--- Begin INFORMATION SUPPLIED ---

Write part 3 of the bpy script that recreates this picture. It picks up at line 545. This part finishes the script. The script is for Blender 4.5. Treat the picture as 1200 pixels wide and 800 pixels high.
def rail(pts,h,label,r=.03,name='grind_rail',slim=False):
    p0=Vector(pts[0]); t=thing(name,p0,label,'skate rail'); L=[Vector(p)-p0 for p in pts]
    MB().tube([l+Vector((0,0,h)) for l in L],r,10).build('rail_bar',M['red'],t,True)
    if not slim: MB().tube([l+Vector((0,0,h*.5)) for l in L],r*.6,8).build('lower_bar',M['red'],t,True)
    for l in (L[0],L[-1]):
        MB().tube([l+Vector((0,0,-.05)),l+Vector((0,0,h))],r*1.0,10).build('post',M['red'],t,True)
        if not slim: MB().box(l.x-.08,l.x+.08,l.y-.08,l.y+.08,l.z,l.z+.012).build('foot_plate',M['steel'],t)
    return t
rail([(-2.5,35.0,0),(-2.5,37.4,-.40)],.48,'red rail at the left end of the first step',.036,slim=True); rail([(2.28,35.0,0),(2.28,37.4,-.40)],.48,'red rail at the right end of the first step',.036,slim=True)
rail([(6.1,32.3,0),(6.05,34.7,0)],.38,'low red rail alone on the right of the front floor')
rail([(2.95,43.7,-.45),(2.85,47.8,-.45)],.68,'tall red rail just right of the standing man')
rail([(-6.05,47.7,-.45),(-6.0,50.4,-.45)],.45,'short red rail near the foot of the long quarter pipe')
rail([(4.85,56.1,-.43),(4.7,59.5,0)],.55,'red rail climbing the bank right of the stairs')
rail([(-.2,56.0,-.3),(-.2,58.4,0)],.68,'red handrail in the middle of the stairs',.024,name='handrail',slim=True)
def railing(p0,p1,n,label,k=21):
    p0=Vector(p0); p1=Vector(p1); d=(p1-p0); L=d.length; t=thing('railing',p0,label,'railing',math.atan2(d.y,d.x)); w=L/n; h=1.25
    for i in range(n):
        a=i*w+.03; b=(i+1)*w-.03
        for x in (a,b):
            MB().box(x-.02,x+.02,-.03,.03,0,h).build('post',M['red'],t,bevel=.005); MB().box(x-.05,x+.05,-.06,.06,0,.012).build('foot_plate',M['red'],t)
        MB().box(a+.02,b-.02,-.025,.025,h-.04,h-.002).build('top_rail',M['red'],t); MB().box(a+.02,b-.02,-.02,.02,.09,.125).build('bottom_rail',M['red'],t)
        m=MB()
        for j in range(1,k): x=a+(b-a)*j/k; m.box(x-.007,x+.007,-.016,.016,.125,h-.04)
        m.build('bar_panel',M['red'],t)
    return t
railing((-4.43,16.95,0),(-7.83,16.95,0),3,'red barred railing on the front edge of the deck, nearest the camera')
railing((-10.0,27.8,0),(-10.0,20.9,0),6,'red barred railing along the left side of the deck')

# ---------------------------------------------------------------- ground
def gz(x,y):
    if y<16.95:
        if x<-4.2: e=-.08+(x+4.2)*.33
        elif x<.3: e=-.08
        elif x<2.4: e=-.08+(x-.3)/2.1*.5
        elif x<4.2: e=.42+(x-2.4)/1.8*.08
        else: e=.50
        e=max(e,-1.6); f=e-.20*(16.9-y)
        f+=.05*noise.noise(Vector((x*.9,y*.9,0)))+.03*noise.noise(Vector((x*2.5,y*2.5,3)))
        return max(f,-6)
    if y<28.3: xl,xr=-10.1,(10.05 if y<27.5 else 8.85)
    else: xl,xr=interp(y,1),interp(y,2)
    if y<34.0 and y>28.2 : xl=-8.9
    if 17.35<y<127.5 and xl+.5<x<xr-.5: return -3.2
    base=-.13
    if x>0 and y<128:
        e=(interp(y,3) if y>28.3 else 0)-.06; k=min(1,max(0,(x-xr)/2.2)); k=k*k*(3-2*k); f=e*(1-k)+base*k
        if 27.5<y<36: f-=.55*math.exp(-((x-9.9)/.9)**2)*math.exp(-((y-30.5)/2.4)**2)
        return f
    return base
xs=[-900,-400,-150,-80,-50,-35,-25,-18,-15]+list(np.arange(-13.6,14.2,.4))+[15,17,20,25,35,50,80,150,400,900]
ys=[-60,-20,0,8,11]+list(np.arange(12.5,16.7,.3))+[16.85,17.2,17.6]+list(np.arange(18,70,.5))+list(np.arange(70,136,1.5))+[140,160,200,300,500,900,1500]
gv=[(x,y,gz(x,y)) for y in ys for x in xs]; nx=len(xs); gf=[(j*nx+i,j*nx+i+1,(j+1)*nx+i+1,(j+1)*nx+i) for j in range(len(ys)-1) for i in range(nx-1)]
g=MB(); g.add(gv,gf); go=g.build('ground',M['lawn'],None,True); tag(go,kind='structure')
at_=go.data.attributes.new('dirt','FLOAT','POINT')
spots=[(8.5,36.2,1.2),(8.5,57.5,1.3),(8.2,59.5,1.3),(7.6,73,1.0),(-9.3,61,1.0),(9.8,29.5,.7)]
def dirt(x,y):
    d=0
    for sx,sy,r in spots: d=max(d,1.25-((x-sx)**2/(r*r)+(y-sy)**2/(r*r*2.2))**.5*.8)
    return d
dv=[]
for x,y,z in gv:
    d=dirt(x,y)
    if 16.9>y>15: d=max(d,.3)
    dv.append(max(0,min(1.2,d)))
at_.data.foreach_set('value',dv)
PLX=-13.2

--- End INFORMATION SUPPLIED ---

TASK TO COMPLETE: Return the listing above in its exact form.

TASK OUTPUT:
Write part 3 of the bpy script that recreates this picture. It picks up at line 545. This part finishes the script. The script is for Blender 4.5. Treat the picture as 1200 pixels wide and 800 pixels high.
def rail(pts,h,label,r=.03,name='grind_rail',slim=False):
    p0=Vector(pts[0]); t=thing(name,p0,label,'skate rail'); L=[Vector(p)-p0 for p in pts]
    MB().tube([l+Vector((0,0,h)) for l in L],r,10).build('rail_bar',M['red'],t,True)
    if not slim: MB().tube([l+Vector((0,0,h*.5)) for l in L],r*.6,8).build('lower_bar',M['red'],t,True)
    for l in (L[0],L[-1]):
        MB().tube([l+Vector((0,0,-.05)),l+Vector((0,0,h))],r*1.0,10).build('post',M['red'],t,True)
        if not slim: MB().box(l.x-.08,l.x+.08,l.y-.08,l.y+.08,l.z,l.z+.012).build('foot_plate',M['steel'],t)
    return t
rail([(-2.5,35.0,0),(-2.5,37.4,-.40)],.48,'red rail at the left end of the first step',.036,slim=True); rail([(2.28,35.0,0),(2.28,37.4,-.40)],.48,'red rail at the right end of the first step',.036,slim=True)
rail([(6.1,32.3,0),(6.05,34.7,0)],.38,'low red rail alone on the right of the front floor')
rail([(2.95,43.7,-.45),(2.85,47.8,-.45)],.68,'tall red rail just right of the standing man')
rail([(-6.05,47.7,-.45),(-6.0,50.4,-.45)],.45,'short red rail near the foot of the long quarter pipe')
rail([(4.85,56.1,-.43),(4.7,59.5,0)],.55,'red rail climbing the bank right of the stairs')
rail([(-.2,56.0,-.3),(-.2,58.4,0)],.68,'red handrail in the middle of the stairs',.024,name='handrail',slim=True)
def railing(p0,p1,n,label,k=21):
    p0=Vector(p0); p1=Vector(p1); d=(p1-p0); L=d.length; t=thing('railing',p0,label,'railing',math.atan2(d.y,d.x)); w=L/n; h=1.25
    for i in range(n):
        a=i*w+.03; b=(i+1)*w-.03
        for x in (a,b):
            MB().box(x-.02,x+.02,-.03,.03,0,h).build('post',M['red'],t,bevel=.005); MB().box(x-.05,x+.05,-.06,.06,0,.012).build('foot_plate',M['red'],t)
        MB().box(a+.02,b-.02,-.025,.025,h-.04,h-.002).build('top_rail',M['red'],t); MB().box(a+.02,b-.02,-.02,.02,.09,.125).build('bottom_rail',M['red'],t)
        m=MB()
        for j in range(1,k): x=a+(b-a)*j/k; m.box(x-.007,x+.007,-.016,.016,.125,h-.04)
        m.build('bar_panel',M['red'],t)
    return t
railing((-4.43,16.95,0),(-7.83,16.95,0),3,'red barred railing on the front edge of the deck, nearest the camera')
railing((-10.0,27.8,0),(-10.0,20.9,0),6,'red barred railing along the left side of the deck')

# ---------------------------------------------------------------- ground
def gz(x,y):
    if y<16.95:
        if x<-4.2: e=-.08+(x+4.2)*.33
        elif x<.3: e=-.08
        elif x<2.4: e=-.08+(x-.3)/2.1*.5
        elif x<4.2: e=.42+(x-2.4)/1.8*.08
        else: e=.50
        e=max(e,-1.6); f=e-.20*(16.9-y)
        f+=.05*noise.noise(Vector((x*.9,y*.9,0)))+.03*noise.noise(Vector((x*2.5,y*2.5,3)))
        return max(f,-6)
    if y<28.3: xl,xr=-10.1,(10.05 if y<27.5 else 8.85)
    else: xl,xr=interp(y,1),interp(y,2)
    if y<34.0 and y>28.2 : xl=-8.9
    if 17.35<y<127.5 and xl+.5<x<xr-.5: return -3.2
    base=-.13
    if x>0 and y<128:
        e=(interp(y,3) if y>28.3 else 0)-.06; k=min(1,max(0,(x-xr)/2.2)); k=k*k*(3-2*k); f=e*(1-k)+base*k
        if 27.5<y<36: f-=.55*math.exp(-((x-9.9)/.9)**2)*math.exp(-((y-30.5)/2.4)**2)
        return f
    return base
xs=[-900,-400,-150,-80,-50,-35,-25,-18,-15]+list(np.arange(-13.6,14.2,.4))+[15,17,20,25,35,50,80,150,400,900]
ys=[-60,-20,0,8,11]+list(np.arange(12.5,16.7,.3))+[16.85,17.2,17.6]+list(np.arange(18,70,.5))+list(np.arange(70,136,1.5))+[140,160,200,300,500,900,1500]
gv=[(x,y,gz(x,y)) for y in ys for x in xs]; nx=len(xs); gf=[(j*nx+i,j*nx+i+1,(j+1)*nx+i+1,(j+1)*nx+i) for j in range(len(ys)-1) for i in range(nx-1)]
g=MB(); g.add(gv,gf); go=g.build('ground',M['lawn'],None,True); tag(go,kind='structure')
at_=go.data.attributes.new('dirt','FLOAT','POINT')
spots=[(8.5,36.2,1.2),(8.5,57.5,1.3),(8.2,59.5,1.3),(7.6,73,1.0),(-9.3,61,1.0),(9.8,29.5,.7)]
def dirt(x,y):
    d=0
    for sx,sy,r in spots: d=max(d,1.25-((x-sx)**2/(r*r)+(y-sy)**2/(r*r*2.2))**.5*.8)
    return d
dv=[]
for x,y,z in gv:
    d=dirt(x,y)
    if 16.9>y>15: d=max(d,.3)
    dv.append(max(0,min(1.2,d)))
at_.data.foreach_set('value',dv)
PLX=-13.2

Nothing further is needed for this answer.